### What this task involves
Transcribe each line exactly.

### Supplied material
########################################
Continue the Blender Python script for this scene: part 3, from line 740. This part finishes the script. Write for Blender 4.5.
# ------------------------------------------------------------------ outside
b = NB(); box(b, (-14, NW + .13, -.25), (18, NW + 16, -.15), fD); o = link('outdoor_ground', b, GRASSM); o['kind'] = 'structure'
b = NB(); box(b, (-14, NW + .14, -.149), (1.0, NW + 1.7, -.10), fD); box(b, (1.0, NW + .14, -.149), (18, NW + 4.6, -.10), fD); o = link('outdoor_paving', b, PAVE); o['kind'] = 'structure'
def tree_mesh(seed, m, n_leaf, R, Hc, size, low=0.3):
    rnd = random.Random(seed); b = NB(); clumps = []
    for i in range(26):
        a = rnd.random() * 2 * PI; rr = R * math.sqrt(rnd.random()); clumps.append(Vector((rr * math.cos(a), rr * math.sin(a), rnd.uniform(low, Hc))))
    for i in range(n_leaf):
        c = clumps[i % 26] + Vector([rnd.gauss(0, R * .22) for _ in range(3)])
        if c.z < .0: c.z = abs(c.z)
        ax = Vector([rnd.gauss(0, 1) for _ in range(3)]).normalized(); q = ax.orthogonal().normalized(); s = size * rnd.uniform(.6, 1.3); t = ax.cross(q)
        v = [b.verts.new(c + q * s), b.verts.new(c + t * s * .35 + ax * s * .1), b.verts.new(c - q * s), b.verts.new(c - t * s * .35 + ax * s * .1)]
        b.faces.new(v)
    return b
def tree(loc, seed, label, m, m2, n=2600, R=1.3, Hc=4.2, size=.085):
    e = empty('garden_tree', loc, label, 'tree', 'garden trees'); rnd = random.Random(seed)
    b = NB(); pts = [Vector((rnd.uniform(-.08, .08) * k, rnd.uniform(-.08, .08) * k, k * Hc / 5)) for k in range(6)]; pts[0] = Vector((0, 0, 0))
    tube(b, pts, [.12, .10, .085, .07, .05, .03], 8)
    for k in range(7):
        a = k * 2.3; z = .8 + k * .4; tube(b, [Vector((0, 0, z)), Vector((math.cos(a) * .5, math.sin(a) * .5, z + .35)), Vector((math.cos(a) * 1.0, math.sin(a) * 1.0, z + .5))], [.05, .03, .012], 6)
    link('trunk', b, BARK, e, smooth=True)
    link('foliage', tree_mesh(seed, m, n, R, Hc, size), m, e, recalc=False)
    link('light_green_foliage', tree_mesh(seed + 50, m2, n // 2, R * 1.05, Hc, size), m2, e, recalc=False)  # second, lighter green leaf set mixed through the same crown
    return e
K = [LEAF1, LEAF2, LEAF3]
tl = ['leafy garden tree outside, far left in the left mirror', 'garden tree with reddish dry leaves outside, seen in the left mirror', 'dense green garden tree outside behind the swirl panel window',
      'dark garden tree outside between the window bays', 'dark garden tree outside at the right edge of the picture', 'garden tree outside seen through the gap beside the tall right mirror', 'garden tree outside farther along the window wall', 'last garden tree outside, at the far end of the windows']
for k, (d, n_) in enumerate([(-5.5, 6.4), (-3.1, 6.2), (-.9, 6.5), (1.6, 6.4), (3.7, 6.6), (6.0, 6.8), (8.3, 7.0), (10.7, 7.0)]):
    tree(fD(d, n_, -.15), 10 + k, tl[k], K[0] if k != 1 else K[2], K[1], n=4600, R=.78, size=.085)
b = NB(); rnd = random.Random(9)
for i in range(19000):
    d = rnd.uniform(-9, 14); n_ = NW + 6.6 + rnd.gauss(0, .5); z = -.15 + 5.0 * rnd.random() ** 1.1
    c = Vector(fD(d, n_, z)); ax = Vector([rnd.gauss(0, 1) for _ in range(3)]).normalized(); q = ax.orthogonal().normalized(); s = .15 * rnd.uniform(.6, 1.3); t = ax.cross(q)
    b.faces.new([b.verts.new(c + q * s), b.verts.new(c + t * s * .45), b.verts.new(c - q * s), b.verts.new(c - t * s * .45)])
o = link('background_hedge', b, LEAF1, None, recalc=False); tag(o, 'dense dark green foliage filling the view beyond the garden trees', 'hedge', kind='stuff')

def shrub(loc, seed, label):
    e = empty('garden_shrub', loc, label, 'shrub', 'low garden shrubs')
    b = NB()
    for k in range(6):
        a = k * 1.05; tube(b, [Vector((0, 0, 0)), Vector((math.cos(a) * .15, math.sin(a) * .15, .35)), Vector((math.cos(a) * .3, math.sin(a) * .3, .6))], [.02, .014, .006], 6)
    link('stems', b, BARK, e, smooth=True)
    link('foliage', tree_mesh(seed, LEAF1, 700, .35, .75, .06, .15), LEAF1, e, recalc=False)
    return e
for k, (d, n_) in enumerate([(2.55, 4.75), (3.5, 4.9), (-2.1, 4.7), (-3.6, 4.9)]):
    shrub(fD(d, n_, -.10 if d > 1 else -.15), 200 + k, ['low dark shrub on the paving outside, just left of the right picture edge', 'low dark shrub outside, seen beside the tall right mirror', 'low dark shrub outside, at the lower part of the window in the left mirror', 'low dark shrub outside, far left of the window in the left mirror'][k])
########################################
### Worked solution
Continue the Blender Python script for this scene: part 3, from line 740. This part finishes the script. Write for Blender 4.5.
# ------------------------------------------------------------------ outside
b = NB(); box(b, (-14, NW + .13, -.25), (18, NW + 16, -.15), fD); o = link('outdoor_ground', b, GRASSM); o['kind'] = 'structure'
b = NB(); box(b, (-14, NW + .14, -.149), (1.0, NW + 1.7, -.10), fD); box(b, (1.0, NW + .14, -.149), (18, NW + 4.6, -.10), fD); o = link('outdoor_paving', b, PAVE); o['kind'] = 'structure'
def tree_mesh(seed, m, n_leaf, R, Hc, size, low=0.3):
    rnd = random.Random(seed); b = NB(); clumps = []
    for i in range(26):
        a = rnd.random() * 2 * PI; rr = R * math.sqrt(rnd.random()); clumps.append(Vector((rr * math.cos(a), rr * math.sin(a), rnd.uniform(low, Hc))))
    for i in range(n_leaf):
        c = clumps[i % 26] + Vector([rnd.gauss(0, R * .22) for _ in range(3)])
        if c.z < .0: c.z = abs(c.z)
        ax = Vector([rnd.gauss(0, 1) for _ in range(3)]).normalized(); q = ax.orthogonal().normalized(); s = size * rnd.uniform(.6, 1.3); t = ax.cross(q)
        v = [b.verts.new(c + q * s), b.verts.new(c + t * s * .35 + ax * s * .1), b.verts.new(c - q * s), b.verts.new(c - t * s * .35 + ax * s * .1)]
        b.faces.new(v)
    return b
def tree(loc, seed, label, m, m2, n=2600, R=1.3, Hc=4.2, size=.085):
    e = empty('garden_tree', loc, label, 'tree', 'garden trees'); rnd = random.Random(seed)
    b = NB(); pts = [Vector((rnd.uniform(-.08, .08) * k, rnd.uniform(-.08, .08) * k, k * Hc / 5)) for k in range(6)]; pts[0] = Vector((0, 0, 0))
    tube(b, pts, [.12, .10, .085, .07, .05, .03], 8)
    for k in range(7):
        a = k * 2.3; z = .8 + k * .4; tube(b, [Vector((0, 0, z)), Vector((math.cos(a) * .5, math.sin(a) * .5, z + .35)), Vector((math.cos(a) * 1.0, math.sin(a) * 1.0, z + .5))], [.05, .03, .012], 6)
    link('trunk', b, BARK, e, smooth=True)
    link('foliage', tree_mesh(seed, m, n, R, Hc, size), m, e, recalc=False)
    link('light_green_foliage', tree_mesh(seed + 50, m2, n // 2, R * 1.05, Hc, size), m2, e, recalc=False)  # second, lighter green leaf set mixed through the same crown
    return e
K = [LEAF1, LEAF2, LEAF3]
tl = ['leafy garden tree outside, far left in the left mirror', 'garden tree with reddish dry leaves outside, seen in the left mirror', 'dense green garden tree outside behind the swirl panel window',
      'dark garden tree outside between the window bays', 'dark garden tree outside at the right edge of the picture', 'garden tree outside seen through the gap beside the tall right mirror', 'garden tree outside farther along the window wall', 'last garden tree outside, at the far end of the windows']
for k, (d, n_) in enumerate([(-5.5, 6.4), (-3.1, 6.2), (-.9, 6.5), (1.6, 6.4), (3.7, 6.6), (6.0, 6.8), (8.3, 7.0), (10.7, 7.0)]):
    tree(fD(d, n_, -.15), 10 + k, tl[k], K[0] if k != 1 else K[2], K[1], n=4600, R=.78, size=.085)
b = NB(); rnd = random.Random(9)
for i in range(19000):
    d = rnd.uniform(-9, 14); n_ = NW + 6.6 + rnd.gauss(0, .5); z = -.15 + 5.0 * rnd.random() ** 1.1
    c = Vector(fD(d, n_, z)); ax = Vector([rnd.gauss(0, 1) for _ in range(3)]).normalized(); q = ax.orthogonal().normalized(); s = .15 * rnd.uniform(.6, 1.3); t = ax.cross(q)
    b.faces.new([b.verts.new(c + q * s), b.verts.new(c + t * s * .45), b.verts.new(c - q * s), b.verts.new(c - t * s * .45)])
o = link('background_hedge', b, LEAF1, None, recalc=False); tag(o, 'dense dark green foliage filling the view beyond the garden trees', 'hedge', kind='stuff')

def shrub(loc, seed, label):
    e = empty('garden_shrub', loc, label, 'shrub', 'low garden shrubs')
    b = NB()
    for k in range(6):
        a = k * 1.05; tube(b, [Vector((0, 0, 0)), Vector((math.cos(a) * .15, math.sin(a) * .15, .35)), Vector((math.cos(a) * .3, math.sin(a) * .3, .6))], [.02, .014, .006], 6)
    link('stems', b, BARK, e, smooth=True)
    link('foliage', tree_mesh(seed, LEAF1, 700, .35, .75, .06, .15), LEAF1, e, recalc=False)
    return e
for k, (d, n_) in enumerate([(2.55, 4.75), (3.5, 4.9), (-2.1, 4.7), (-3.6, 4.9)]):
    shrub(fD(d, n_, -.10 if d > 1 else -.15), 200 + k, ['low dark shrub on the paving outside, just left of the right picture edge', 'low dark shrub outside, seen beside the tall right mirror', 'low dark shrub outside, at the lower part of the window in the left mirror', 'low dark shrub outside, far left of the window in the left mirror'][k])